Sullo sfondo seguiamo le lotte tra i Sei Ducati che compongono il Regno, gli intrighi di corte e soprattutto la lotta del Regno contro un nemico esterno e terribile: i Pirati della Nave rossa che, giungendo dal mare, riescono a portare la follia nella mente e nei cuori della gente dei villaggi in cui compiono le loro scorrerie.

Il mondo in cui la Hobb fa muovere i personaggi è quello, più volte sperimentato nella narrativa fantasy, che richiama alla nostra mente uno scenario medievale tipizzato. L'aspetto da rilevare però è il tentativo da parte dell'autrice di scomporre tale paesaggio statico, in diversi sottoscenari in cui Fitz cresce e vive le sue avventure, legandoli infine in un unico mondo diversificato credibile. Non vi sarà solo il Castello in posizione elevata con il borgo ad assediarlo, ma anche il porto con la sua zona di locande più o meno malfamate e il loro carico di umanità variamente degradata; vi saranno le città dell'entroterra e quelle di montagna con le rispettive popolazioni e le distese di foreste e paludi a separarle. L'autrice dimostra capacità nel mantenere una buona alternanza tra le azioni svolte nel chiuso degli ambienti e quelle negli spazi aperti, tanto che vi è un costante dinamismo, che unito a scorrevolezza e continuità di narrazione, rendono estremamente piacevole la lettura.
Credo che il punto di forza di questo libro sia però da individuarsi nei personaggi creati, nella loro caratterizzazione e spessore. Non esiste la dualità buono/cattivo, bianco/nero, ma tutti sono ritratti a scale di grigio, gli attori non sono né esempi di virtù né crogiolo di peccati: il lettore si trova quindi a comprendere coloro che si mostrano esseri imperfetti e maggiore è la possibilità di capire più punti di vista. Non tutto quello che appare, poi, è espressione della realtà, l'animo umano è oscuro e complesso, contraddittorio e Fitz, a sue spese, lo scoprirà velocemente. Così come sarà costretto ad accettare la quasi impossibilità di essere padroni del proprio destino, la difficoltà della libera scelta e il tormento nell'essere fedeli al dovere a scapito anche del proprio senso di giustizia.

Fitz il Bastardo reale è solo apparentemente figura semplice, e attorno a lui ruotano e interagiscono una serie di personaggi complessi e intriganti, i cui legami con il ragazzo e il misterioso passato di ognuno di loro, la loro reale natura, sono gli elementi di forza e la struttura portante del romanzo: Umbra, Burrich, il Matto, Veritas si contendono l'interesse del lettore! Dalla cura dei personaggi discende l'importanza dei dialoghi, mai banali e sempre incisivi e modellati sulla personalità dei protagonisti.

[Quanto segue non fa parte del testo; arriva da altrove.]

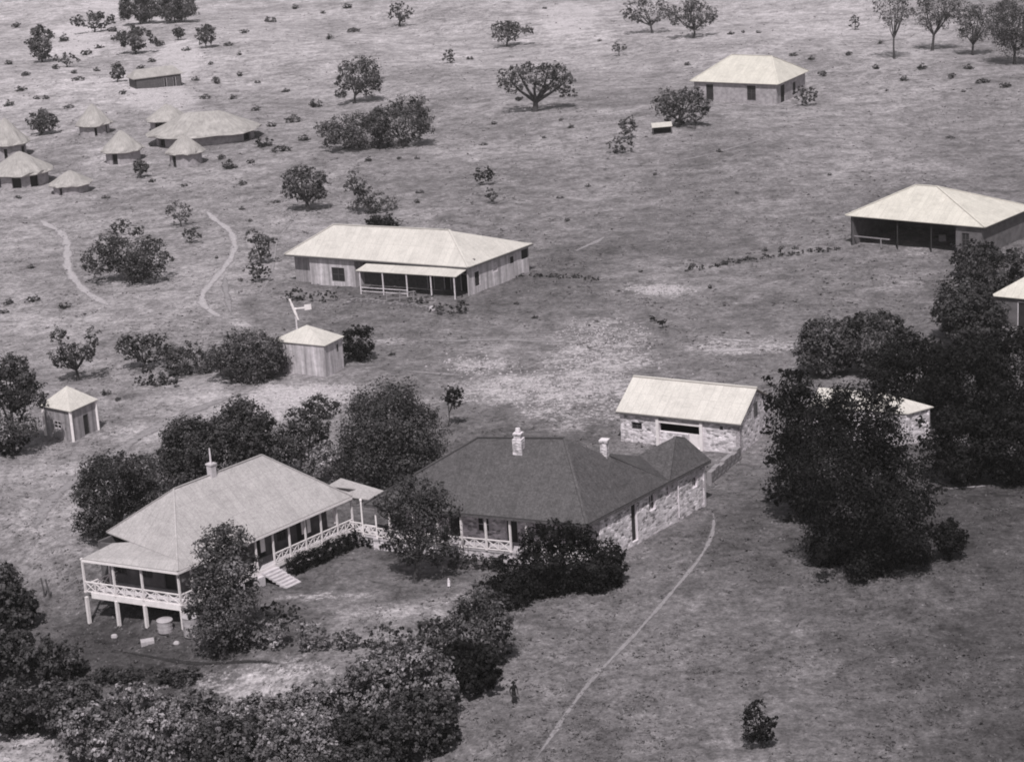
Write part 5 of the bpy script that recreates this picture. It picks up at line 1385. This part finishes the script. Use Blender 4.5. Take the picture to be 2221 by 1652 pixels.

Il romanzo è scritto in prima persona, al passato, e la voce narrante è quella di Fitz; personalmente trovo questa difficile scelta non solo coraggiosa ma anche pienamente riuscita. Le riflessioni e gli stati d'animo del protagonista, bambino-adulto, coinvolgono intensamente, creando una suggestiva atmosfera e un legame di confidenza esclusiva tra il narratore e il singolo lettore. Si arriverà a seguire con partecipazione il doloroso percorso di crescita del ragazzo, il quale soffrirà non solo per il marchio di nascita che lo costringerà ai margini della famiglia reale, ma soprattutto per la sua condizione di "diverso tra i diversi" a causa della sua natura che è costretto a celare. La solitudine e l'incomprensione tra lui e coloro che lo circondano, con il corollario di sentimenti suscitati da questa condizione, sono forse gli stati d'animo che accompagnano maggiormente quei suoi anni, emozioni che però fortificheranno il suo carattere, permettendogli di rialzarsi dopo le innumerevoli cadute.

La versione da me letta non è quella in lingua originale, ma quella italiana tradotta da Paola Cartoceti e in base a questa giudicherei lo stile della Hobb scorrevole, preciso e curato senza essere pesante o ridondante.

Questa recensione la scrissi molti mesi fa, alla fine della lettura del primo libro della Saga dei Lungavista. Da allora non solo ho terminato quella trilogia ma ho iniziato la lettura della saga seguente. Rileggendo la recensione un senso di insoddisfazione mi ha pervaso: la trovo fredda, poco emozionante e un po' petulante. Soprattutto una cosa, però, mi rode: mi rendo conto di non aver saputo rendere la ricchezza, la bellezza e pienezza di questi libri. Sappiate che ci si emoziona. Si viene coinvolti. Ci si affeziona. Dovevo specificarlo per bene. Insomma leggetela!